The example is not really about dairy products. It demonstrates that languages organize conceptual experience differently. Because lexical fields do not coincide perfectly, translation cannot rely upon mechanical substitution. What can be translated adequately are not isolated words but messages interpreted within their linguistic and cultural contexts.
Whorf and the Limits of Linguistic Relativity
Having established that languages classify experience differently, Jakobson turns to Benjamin Lee Whorf. At first glance, Whorf's observations might seem to support the conclusion that translation is fundamentally impossible. Jakobson summarizes this position through Whorf's fictional "Mr. Everyman," who reasons that speakers of different languages inhabit different worlds because their languages formulate facts differently.
Jakobson rejects this conclusion without denying linguistic diversity. His response is unexpectedly simple. Following the Russian Revolution, some reformers proposed abandoning expressions such as sunrise and sunset because they reflected an outdated, Ptolemaic picture of the cosmos. Jakobson notes that modern speakers continue using these expressions without believing that the sun literally revolves around the earth.

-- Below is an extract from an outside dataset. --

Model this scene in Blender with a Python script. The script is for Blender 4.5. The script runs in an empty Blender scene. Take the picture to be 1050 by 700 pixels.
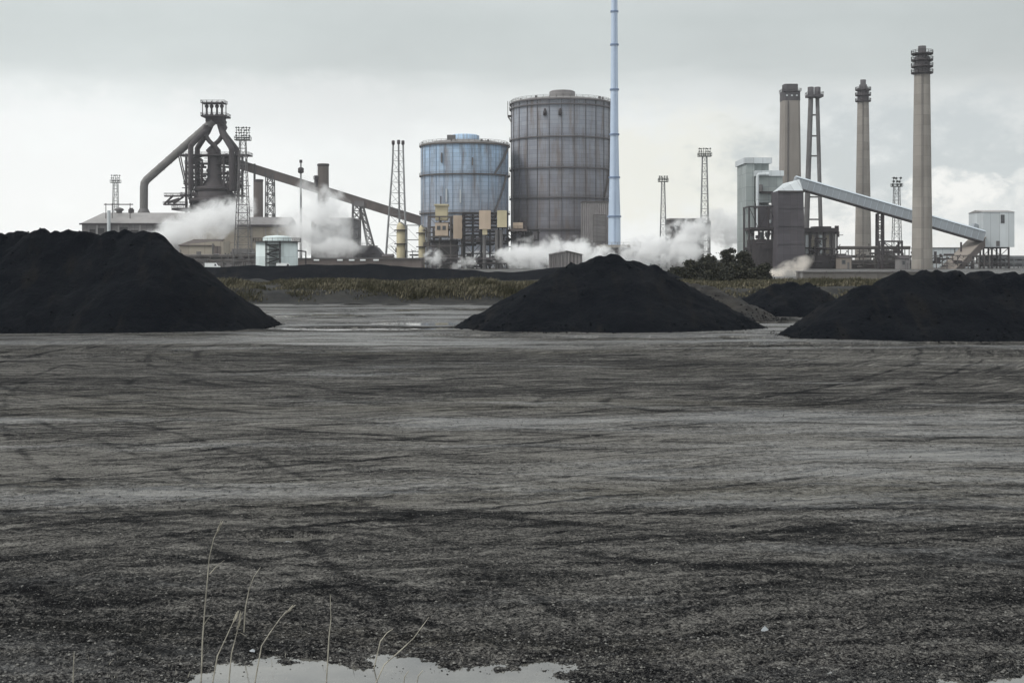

The example illustrates an essential point. Language does not imprison thought. Ordinary expressions can always be reformulated in ways that make their meaning more precise. We readily translate the sun rises into the earth has rotated until the sun becomes visible above the horizon. The scientific explanation does not replace the ordinary expression; it interprets it.
Translation as the Logic of Semiosis
Jakobson's most revealing statement appears near the end of this discussion: "Any sign is translatable into a sign in which it appears to us more fully developed and precise" (Jakobson, 1959, p. 234). This sentence extends Peirce's notion of the interpretant into a general theory of translation.
The significance of the claim reaches well beyond bilingual communication. Every definition, gloss, scientific explanation, and philosophical clarification produces a new sign that unfolds the meaning of an earlier one. Translation thus becomes another name for semiosis—the continuous generation of interpretants through which meaning develops.
Whorf's observations remain valuable because they remind us that languages differ in the ways they formulate experience. Jakobson accepts that diversity but refuses to equate difference with incommensurability: “Both the practice and the theory of translation abound with intricacies, and from time to time attempts are made to sever the Gordian knot by proclaiming the dogma of untranslatability” (Jakobson, 1959, p. 234).
If every sign is capable of generating further interpretants, then no linguistic formulation constitutes the final expression of meaning. Translation is not defeated by linguistic diversity; it exists because of it.
Conclusion
On Linguistic Aspects of Translation is often approached as a foundational text in translation studies. It is equally a contribution to the philosophy of signs. By adopting Peirce's conception of the interpretant, Jakobson reconceives translation as the mechanism through which meaning itself is produced. His disagreements with Whorf concern neither the existence of linguistic diversity nor the importance of conceptual differences, but the conclusion drawn from them. Languages undoubtedly organize experience in distinct ways, yet every sign remains open to further interpretation. Before we translate languages, we translate signs.
References
Jakobson, R. (1959). On linguistic aspects of translation. In R. A. Brower (Ed.), On Translation (pp. 232–239). Harvard University Press.
Peirce, C. S. (1998). The Essential Peirce: Selected Philosophical Writings (Vol. 2). Indiana University Press. (Original works published 1893–1913)
Whorf, B. L. (1956). Language, Thought, and Reality. MIT Press.